==== PROVIDED DATA ====

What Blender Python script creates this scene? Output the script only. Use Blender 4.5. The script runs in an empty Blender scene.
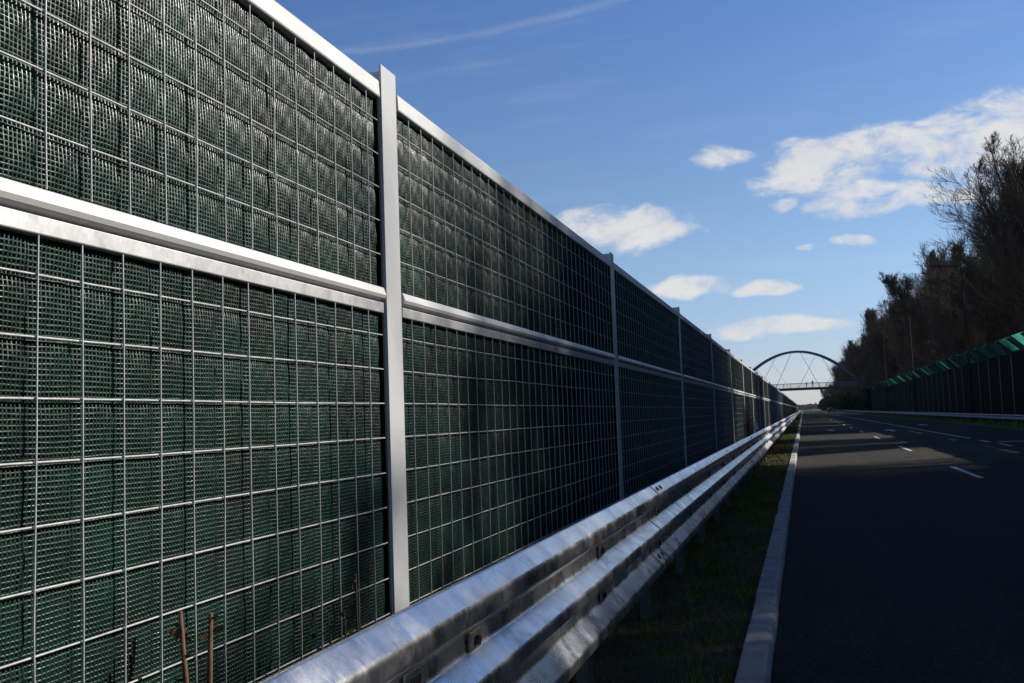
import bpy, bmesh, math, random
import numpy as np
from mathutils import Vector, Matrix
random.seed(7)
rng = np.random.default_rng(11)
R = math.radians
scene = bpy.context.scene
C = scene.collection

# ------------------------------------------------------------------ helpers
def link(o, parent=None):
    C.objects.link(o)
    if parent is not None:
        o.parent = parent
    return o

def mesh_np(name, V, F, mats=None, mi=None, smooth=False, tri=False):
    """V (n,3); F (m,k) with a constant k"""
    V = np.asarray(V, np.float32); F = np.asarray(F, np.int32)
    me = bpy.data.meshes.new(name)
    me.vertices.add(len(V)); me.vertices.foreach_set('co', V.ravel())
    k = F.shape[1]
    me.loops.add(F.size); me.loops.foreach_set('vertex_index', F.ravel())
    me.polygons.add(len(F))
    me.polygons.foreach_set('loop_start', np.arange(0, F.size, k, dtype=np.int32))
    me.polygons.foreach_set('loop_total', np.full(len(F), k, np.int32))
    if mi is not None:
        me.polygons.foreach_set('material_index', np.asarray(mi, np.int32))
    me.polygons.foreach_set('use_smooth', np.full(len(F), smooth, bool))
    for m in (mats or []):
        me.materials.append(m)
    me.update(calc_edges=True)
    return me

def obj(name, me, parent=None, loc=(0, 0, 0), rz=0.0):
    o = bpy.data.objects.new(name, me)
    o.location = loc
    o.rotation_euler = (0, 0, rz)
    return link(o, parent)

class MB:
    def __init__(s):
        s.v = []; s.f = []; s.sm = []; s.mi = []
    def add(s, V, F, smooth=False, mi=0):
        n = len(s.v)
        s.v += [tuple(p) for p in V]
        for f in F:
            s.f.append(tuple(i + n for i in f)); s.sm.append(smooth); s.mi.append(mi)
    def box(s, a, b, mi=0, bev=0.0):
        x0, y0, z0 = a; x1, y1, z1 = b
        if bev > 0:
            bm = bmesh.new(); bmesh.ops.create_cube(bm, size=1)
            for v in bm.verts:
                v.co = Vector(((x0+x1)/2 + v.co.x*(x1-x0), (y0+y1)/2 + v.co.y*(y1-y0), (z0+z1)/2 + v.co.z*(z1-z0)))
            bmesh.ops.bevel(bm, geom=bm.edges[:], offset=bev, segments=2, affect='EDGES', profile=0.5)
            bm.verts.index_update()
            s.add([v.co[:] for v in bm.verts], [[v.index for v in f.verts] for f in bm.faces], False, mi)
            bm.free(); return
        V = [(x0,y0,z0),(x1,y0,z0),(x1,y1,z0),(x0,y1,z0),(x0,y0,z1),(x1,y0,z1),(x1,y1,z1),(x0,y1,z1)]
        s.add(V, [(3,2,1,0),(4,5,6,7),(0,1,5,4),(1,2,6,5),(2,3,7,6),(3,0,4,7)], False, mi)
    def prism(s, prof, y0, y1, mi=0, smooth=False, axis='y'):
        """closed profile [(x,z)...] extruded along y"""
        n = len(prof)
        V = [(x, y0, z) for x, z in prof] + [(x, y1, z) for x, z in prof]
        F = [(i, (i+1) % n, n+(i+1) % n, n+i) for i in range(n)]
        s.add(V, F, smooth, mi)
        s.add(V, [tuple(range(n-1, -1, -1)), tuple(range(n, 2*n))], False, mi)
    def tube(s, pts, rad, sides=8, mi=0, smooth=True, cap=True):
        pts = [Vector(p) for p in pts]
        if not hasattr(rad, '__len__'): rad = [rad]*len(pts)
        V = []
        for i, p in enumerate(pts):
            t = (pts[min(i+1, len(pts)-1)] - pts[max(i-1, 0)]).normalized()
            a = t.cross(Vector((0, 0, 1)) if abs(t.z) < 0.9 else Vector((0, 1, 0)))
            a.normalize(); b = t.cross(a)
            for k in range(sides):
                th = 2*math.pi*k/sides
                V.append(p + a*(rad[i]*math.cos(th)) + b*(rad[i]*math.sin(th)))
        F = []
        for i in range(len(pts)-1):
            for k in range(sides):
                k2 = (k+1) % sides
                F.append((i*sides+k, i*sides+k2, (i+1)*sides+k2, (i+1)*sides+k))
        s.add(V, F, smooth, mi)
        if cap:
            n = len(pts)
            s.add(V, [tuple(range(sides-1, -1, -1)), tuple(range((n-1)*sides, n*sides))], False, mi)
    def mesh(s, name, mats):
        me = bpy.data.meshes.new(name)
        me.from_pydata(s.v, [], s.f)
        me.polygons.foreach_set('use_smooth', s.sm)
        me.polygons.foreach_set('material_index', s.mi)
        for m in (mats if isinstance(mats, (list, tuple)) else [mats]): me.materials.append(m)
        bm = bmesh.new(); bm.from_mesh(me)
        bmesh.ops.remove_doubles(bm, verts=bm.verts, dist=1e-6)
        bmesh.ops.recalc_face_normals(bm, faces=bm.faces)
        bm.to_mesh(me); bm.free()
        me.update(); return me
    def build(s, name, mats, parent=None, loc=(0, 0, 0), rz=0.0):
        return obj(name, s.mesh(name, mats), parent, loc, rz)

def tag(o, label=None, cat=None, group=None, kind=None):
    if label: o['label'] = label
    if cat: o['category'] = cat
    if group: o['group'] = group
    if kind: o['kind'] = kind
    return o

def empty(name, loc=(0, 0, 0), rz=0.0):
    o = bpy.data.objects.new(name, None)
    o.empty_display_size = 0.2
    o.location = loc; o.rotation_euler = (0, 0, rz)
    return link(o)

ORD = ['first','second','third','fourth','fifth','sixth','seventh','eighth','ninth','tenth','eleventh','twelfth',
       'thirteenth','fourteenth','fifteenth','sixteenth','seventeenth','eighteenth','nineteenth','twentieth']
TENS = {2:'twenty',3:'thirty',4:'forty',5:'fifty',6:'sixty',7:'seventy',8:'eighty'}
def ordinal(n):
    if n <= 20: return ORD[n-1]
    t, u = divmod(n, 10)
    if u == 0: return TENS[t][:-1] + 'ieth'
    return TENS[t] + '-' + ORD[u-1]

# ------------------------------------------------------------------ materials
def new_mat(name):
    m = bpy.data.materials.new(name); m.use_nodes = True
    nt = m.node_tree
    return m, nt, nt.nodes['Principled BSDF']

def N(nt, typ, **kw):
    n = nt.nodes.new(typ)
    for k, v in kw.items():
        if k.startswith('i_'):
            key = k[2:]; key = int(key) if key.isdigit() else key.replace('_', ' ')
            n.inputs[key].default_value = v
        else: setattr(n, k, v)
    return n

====

*YOUR OBJECTIVE*
Reproduce exactly the run of lines that opens the listing and closes with the line holding "return link(o, parent)". Pictures are excluded.

*TASK OUTPUT*
What Blender Python script creates this scene? Output the script only. Use Blender 4.5. The script runs in an empty Blender scene.
import bpy, bmesh, math, random
import numpy as np
from mathutils import Vector, Matrix
random.seed(7)
rng = np.random.default_rng(11)
R = math.radians
scene = bpy.context.scene
C = scene.collection

# ------------------------------------------------------------------ helpers
def link(o, parent=None):
    C.objects.link(o)
    if parent is not None:
        o.parent = parent
    return o

def mesh_np(name, V, F, mats=None, mi=None, smooth=False, tri=False):
    """V (n,3); F (m,k) with a constant k"""
    V = np.asarray(V, np.float32); F = np.asarray(F, np.int32)
    me = bpy.data.meshes.new(name)
    me.vertices.add(len(V)); me.vertices.foreach_set('co', V.ravel())
    k = F.shape[1]
    me.loops.add(F.size); me.loops.foreach_set('vertex_index', F.ravel())
    me.polygons.add(len(F))
    me.polygons.foreach_set('loop_start', np.arange(0, F.size, k, dtype=np.int32))
    me.polygons.foreach_set('loop_total', np.full(len(F), k, np.int32))
    if mi is not None:
        me.polygons.foreach_set('material_index', np.asarray(mi, np.int32))
    me.polygons.foreach_set('use_smooth', np.full(len(F), smooth, bool))
    for m in (mats or []):
        me.materials.append(m)
    me.update(calc_edges=True)
    return me

def obj(name, me, parent=None, loc=(0, 0, 0), rz=0.0):
    o = bpy.data.objects.new(name, me)
    o.location = loc
    o.rotation_euler = (0, 0, rz)
    return link(o, parent)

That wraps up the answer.